__Supplied records__:
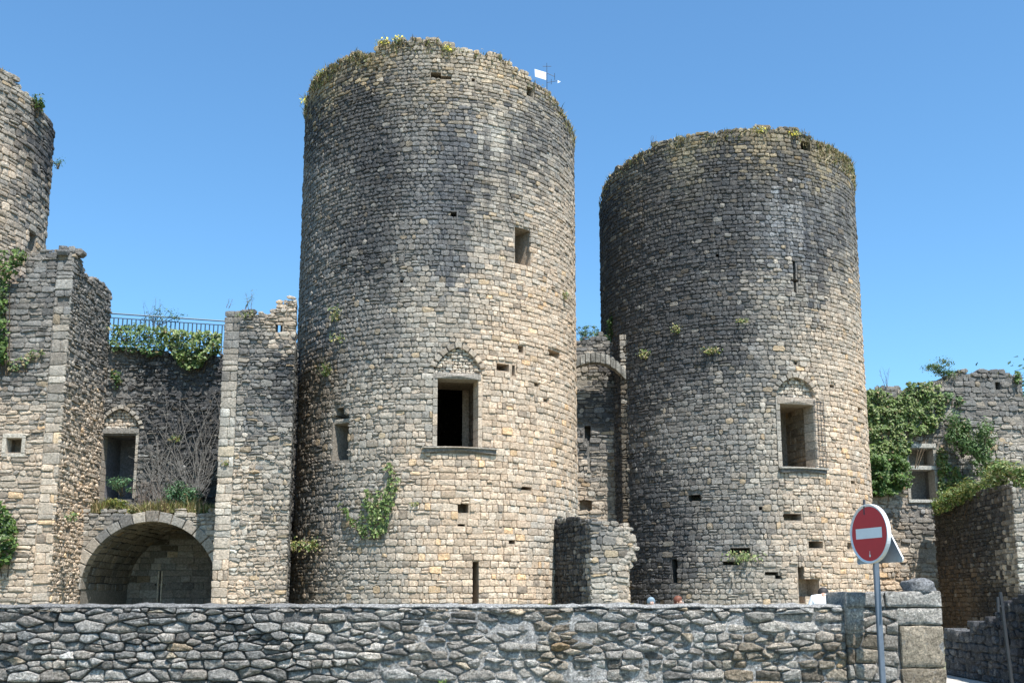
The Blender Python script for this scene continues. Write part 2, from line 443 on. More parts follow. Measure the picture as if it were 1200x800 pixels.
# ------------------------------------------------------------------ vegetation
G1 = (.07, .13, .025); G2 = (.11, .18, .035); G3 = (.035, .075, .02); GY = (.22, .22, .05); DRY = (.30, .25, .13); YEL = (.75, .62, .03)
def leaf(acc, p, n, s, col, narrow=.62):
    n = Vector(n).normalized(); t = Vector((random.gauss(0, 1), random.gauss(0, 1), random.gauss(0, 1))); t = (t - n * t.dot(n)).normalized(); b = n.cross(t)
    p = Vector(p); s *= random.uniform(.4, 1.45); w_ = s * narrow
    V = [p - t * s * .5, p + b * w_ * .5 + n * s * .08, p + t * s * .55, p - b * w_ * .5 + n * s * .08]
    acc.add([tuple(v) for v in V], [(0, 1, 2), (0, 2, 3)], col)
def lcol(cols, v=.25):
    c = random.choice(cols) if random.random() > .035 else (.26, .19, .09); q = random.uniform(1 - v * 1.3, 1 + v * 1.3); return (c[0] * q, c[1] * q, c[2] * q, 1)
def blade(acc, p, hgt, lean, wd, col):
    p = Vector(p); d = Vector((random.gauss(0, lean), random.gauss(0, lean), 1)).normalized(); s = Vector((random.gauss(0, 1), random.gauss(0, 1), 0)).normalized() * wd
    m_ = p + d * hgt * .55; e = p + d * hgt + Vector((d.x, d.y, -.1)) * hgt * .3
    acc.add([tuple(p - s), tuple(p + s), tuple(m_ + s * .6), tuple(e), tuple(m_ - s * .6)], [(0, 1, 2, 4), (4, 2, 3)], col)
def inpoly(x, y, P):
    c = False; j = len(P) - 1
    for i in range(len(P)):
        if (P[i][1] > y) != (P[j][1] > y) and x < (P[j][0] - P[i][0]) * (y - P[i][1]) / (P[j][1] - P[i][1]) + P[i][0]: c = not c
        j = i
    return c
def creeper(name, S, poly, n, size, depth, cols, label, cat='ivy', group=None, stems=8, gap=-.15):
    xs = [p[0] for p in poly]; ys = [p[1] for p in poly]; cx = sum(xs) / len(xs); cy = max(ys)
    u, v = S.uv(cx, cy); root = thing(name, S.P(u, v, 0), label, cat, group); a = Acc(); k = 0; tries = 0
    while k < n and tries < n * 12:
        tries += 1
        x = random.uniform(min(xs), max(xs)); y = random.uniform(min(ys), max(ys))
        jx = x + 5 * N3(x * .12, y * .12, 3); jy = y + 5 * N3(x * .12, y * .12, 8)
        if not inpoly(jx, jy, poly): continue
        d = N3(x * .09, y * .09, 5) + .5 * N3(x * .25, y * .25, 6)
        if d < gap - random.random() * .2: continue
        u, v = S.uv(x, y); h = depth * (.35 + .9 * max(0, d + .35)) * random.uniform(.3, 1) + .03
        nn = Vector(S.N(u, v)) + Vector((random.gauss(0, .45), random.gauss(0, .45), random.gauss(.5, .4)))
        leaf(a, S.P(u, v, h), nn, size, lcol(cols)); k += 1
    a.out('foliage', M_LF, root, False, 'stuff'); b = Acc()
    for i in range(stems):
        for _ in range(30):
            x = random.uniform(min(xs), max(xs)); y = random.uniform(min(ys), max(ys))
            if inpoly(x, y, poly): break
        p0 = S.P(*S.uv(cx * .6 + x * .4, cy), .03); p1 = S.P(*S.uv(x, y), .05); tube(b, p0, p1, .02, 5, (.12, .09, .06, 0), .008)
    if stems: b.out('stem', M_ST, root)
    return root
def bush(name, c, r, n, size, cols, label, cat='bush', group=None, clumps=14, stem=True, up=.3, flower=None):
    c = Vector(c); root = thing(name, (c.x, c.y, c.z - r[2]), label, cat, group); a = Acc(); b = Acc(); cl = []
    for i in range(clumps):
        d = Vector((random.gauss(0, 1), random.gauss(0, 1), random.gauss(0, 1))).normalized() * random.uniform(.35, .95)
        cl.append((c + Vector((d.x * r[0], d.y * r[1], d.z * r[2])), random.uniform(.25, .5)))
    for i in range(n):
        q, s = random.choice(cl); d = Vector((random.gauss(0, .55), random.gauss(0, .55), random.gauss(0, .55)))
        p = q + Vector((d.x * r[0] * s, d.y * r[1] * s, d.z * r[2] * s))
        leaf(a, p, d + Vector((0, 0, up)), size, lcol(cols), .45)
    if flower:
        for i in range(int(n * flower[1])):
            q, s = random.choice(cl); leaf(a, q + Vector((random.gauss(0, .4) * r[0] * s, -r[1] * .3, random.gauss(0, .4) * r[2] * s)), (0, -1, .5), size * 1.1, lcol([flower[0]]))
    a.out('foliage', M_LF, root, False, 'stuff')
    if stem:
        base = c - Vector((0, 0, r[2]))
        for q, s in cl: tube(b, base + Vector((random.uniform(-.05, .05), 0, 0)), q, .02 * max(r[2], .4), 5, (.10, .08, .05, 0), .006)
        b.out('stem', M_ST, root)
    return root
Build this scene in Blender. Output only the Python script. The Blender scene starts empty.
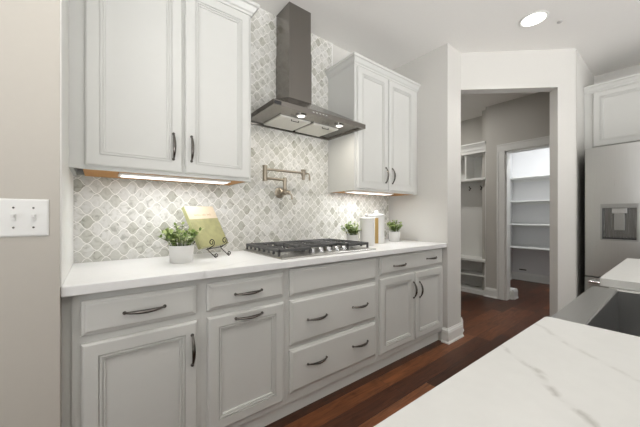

__Objective__:
Nothing but a number is needed here: how many lines hold the string "Python"?

__Complete answer__:
2